The pages from the journal reproduced here relate to the awe that he and other passengers felt on encountering Brunel’s monstrous Great Eastern on cable-laying duties – “Great excitement – crew ordered to man the rigging … we all joined in three tremendous cheers, which after some little delay were returned.” Courtesy of Thomson Roddick & Medcalf.

This vivid and engagingly written and illustrated journal was compiled by a Victorian traveler who in 1869 made a “A Voyage to Gibraltar and the Opposite Coast of Spain,” and in the following year journied, second class, by train and mail cart from London to John o’Groats, the far northeastern tip of Scotland.

What distinguishes his one hundred and twenty-page journal is not the fine calligraphy, nor the original drawings, steel engravings, maps, and assorted ephemera.
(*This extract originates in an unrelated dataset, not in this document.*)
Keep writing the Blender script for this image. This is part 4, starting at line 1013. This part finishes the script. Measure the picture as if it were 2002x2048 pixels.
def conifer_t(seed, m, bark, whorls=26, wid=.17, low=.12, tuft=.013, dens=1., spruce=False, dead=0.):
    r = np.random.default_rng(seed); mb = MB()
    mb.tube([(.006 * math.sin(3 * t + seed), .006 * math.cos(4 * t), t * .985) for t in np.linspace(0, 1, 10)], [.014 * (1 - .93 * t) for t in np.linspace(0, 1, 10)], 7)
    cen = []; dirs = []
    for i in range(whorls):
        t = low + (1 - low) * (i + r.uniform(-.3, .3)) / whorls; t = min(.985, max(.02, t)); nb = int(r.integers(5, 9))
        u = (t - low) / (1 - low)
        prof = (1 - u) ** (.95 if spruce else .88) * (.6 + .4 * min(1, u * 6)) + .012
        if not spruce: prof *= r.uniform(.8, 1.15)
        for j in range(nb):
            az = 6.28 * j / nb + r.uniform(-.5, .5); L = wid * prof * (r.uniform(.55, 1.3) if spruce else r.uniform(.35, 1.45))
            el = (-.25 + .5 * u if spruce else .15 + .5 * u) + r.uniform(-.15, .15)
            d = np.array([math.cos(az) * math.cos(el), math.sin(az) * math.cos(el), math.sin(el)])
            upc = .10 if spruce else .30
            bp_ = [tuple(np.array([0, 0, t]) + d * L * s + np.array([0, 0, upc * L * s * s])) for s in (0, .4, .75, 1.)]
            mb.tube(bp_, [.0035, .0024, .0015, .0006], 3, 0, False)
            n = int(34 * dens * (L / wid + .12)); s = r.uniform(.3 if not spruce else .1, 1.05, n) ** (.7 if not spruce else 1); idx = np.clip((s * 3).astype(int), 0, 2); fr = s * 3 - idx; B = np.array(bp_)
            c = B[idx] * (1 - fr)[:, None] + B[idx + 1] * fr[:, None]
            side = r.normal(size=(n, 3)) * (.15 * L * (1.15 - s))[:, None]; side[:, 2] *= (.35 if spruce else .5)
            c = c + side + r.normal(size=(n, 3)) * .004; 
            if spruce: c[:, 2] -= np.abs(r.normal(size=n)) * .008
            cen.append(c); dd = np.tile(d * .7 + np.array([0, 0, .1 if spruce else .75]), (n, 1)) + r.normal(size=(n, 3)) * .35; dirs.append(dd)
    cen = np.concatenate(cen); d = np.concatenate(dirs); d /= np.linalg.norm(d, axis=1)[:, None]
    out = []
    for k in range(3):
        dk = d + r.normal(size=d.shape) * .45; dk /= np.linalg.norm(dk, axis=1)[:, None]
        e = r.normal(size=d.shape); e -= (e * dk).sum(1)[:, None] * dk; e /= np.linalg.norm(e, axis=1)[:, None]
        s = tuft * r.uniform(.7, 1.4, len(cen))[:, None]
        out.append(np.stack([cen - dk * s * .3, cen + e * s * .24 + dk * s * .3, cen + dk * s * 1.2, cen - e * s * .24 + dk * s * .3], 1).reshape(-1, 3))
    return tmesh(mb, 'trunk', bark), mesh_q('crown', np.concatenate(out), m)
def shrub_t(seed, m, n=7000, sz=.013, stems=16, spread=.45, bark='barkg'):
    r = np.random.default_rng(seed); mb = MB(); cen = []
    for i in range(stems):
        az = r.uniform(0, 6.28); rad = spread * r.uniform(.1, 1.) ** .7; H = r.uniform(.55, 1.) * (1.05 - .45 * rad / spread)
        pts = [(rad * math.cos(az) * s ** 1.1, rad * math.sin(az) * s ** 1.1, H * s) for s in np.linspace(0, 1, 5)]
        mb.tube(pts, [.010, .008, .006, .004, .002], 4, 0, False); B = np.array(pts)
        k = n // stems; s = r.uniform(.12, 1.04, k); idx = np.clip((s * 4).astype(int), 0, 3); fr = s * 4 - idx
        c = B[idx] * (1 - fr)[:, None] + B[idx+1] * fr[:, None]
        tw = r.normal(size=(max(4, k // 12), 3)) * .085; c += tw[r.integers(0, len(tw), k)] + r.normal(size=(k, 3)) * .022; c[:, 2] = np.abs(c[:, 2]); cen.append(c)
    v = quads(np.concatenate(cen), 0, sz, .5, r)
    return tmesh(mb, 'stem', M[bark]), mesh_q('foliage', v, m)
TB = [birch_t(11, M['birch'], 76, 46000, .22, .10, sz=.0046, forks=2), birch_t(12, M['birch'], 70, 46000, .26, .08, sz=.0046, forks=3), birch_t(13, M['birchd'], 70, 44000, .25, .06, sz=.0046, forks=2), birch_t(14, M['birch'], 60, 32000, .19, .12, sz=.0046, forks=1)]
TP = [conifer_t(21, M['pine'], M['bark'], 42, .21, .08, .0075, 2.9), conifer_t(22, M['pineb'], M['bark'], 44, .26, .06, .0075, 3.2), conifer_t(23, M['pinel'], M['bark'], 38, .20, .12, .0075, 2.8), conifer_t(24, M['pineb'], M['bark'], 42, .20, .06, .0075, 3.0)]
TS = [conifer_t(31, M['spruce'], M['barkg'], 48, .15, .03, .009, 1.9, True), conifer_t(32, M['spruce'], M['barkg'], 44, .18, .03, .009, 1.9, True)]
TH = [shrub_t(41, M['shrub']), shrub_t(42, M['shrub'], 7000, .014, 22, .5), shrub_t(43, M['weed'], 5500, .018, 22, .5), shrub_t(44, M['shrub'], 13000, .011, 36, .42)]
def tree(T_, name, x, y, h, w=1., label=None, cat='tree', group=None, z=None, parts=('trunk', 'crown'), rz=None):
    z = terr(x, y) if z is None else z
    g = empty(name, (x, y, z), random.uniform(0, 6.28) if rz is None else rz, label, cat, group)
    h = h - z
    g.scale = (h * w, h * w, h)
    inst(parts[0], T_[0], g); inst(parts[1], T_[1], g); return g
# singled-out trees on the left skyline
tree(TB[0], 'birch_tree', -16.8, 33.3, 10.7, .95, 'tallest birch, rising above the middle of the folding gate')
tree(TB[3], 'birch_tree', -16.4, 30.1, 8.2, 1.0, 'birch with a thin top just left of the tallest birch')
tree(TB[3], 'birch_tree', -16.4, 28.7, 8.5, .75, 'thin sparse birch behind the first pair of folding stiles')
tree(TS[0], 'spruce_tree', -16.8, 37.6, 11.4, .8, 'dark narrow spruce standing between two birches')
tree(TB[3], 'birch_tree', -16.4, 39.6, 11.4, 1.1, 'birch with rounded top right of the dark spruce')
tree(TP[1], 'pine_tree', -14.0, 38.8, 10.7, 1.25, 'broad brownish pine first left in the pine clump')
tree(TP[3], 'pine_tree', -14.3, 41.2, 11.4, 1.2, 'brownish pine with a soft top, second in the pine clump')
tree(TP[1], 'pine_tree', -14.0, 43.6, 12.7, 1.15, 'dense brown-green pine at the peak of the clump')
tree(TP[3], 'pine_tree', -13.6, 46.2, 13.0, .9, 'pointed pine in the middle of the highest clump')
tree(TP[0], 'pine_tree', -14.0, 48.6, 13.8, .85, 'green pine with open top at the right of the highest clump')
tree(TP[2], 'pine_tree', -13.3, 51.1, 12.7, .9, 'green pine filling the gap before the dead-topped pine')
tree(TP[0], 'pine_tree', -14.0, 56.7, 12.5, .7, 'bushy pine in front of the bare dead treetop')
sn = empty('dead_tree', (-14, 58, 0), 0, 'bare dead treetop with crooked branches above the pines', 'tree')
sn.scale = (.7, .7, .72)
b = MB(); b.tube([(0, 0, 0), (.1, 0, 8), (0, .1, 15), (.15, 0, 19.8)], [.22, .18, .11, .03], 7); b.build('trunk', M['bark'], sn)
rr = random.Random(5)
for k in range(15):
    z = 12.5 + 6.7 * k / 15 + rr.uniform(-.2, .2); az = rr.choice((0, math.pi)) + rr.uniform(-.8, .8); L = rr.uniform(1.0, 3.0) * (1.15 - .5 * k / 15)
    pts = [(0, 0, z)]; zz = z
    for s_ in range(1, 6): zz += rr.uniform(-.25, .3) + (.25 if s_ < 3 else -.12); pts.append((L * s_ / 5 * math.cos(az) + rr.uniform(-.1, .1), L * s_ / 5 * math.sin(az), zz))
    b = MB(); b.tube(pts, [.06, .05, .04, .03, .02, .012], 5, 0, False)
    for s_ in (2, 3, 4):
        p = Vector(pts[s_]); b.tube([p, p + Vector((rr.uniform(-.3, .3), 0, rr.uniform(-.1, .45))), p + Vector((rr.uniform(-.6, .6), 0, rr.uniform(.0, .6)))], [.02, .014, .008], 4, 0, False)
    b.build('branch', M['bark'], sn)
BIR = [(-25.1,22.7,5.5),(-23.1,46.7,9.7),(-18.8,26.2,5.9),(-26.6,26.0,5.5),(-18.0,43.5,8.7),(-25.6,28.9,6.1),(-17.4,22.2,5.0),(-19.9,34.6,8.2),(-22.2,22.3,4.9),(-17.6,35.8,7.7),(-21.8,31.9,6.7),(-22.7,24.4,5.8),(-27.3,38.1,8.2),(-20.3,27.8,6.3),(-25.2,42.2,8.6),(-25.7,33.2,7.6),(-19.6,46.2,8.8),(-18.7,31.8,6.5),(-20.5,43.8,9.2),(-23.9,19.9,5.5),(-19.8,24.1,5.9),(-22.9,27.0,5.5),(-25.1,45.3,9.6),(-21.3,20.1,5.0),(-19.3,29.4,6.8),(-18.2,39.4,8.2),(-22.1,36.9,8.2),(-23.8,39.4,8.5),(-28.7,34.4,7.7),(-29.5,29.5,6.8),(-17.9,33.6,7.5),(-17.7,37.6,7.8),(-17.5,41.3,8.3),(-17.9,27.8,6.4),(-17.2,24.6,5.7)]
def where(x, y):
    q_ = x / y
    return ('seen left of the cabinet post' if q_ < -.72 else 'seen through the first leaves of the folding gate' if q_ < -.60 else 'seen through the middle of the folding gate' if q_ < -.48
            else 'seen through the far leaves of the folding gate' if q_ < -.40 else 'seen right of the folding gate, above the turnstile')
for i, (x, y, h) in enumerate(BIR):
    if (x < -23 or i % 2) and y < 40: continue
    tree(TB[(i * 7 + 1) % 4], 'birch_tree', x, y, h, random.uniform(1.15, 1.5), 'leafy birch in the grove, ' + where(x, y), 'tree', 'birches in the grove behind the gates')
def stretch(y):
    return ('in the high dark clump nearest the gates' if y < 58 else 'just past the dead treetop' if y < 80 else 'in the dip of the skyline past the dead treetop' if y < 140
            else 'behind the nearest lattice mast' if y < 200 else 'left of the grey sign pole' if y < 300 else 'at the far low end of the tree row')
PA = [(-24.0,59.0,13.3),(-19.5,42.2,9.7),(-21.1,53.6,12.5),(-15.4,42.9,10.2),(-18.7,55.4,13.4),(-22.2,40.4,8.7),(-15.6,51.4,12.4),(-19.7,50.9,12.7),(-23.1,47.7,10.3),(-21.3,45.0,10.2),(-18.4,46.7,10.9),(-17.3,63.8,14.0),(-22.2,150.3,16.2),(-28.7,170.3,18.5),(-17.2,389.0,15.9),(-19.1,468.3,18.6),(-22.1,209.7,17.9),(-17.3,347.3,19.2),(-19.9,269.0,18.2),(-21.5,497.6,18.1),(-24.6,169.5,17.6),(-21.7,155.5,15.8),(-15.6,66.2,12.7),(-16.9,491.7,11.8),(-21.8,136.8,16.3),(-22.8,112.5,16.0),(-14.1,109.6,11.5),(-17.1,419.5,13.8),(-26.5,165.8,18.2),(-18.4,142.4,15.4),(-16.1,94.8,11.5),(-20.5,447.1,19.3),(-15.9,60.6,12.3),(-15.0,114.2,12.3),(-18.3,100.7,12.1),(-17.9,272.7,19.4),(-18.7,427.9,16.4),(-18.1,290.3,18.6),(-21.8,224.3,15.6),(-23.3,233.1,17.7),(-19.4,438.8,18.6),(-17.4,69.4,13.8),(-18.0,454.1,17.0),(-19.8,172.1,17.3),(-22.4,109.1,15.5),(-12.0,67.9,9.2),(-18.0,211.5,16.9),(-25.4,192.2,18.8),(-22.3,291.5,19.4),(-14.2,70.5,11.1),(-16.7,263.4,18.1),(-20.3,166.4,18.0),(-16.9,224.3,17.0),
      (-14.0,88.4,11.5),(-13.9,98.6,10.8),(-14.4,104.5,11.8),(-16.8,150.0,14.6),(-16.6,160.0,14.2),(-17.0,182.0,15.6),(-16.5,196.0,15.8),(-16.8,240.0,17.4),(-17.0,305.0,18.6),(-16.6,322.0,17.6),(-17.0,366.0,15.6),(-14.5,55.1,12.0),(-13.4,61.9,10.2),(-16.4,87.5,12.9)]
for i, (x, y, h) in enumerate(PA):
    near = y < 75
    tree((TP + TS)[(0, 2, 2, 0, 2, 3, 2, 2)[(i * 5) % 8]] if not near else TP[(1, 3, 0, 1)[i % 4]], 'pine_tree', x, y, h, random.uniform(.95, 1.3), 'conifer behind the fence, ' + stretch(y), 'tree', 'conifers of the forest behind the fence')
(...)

It is the fact that, rather than dwell on the picturesque nature of the countryside or its grand and ancient buildings, it focuses instead on the little details that we in the twenty-first century now find so fascinating, even to the extent of describing meals taken.

The writer, who from a ticket tucked into the journal seems to have been named H. Short, also took a particular interest in the engineering marvels of his age, especially in the fields of travel and communication.

Quoted below is a piece in which he passes on his feelings about railway travel. Dickens himself would surely not have disowned such a passage.

”Railway travelling takes everything at a disadvantage … it presents everything the wrong side outwards. In cities, it reveals the ragged and smutty companionship of tumble-down outhouses, and mysteries of cellar and back-kitchen life, which was never intended for other eyes than those that grope in them by day or night … now the screech, the roar, and the darkness of cavernous passages under paved streets … now the dash and flash out into the light, and the higgledy-piggledy glimpses of the next five minutes. In a moment you are above thickly thronged streets, and the houses on either side, looking down into the black throats of smokey chimneys.”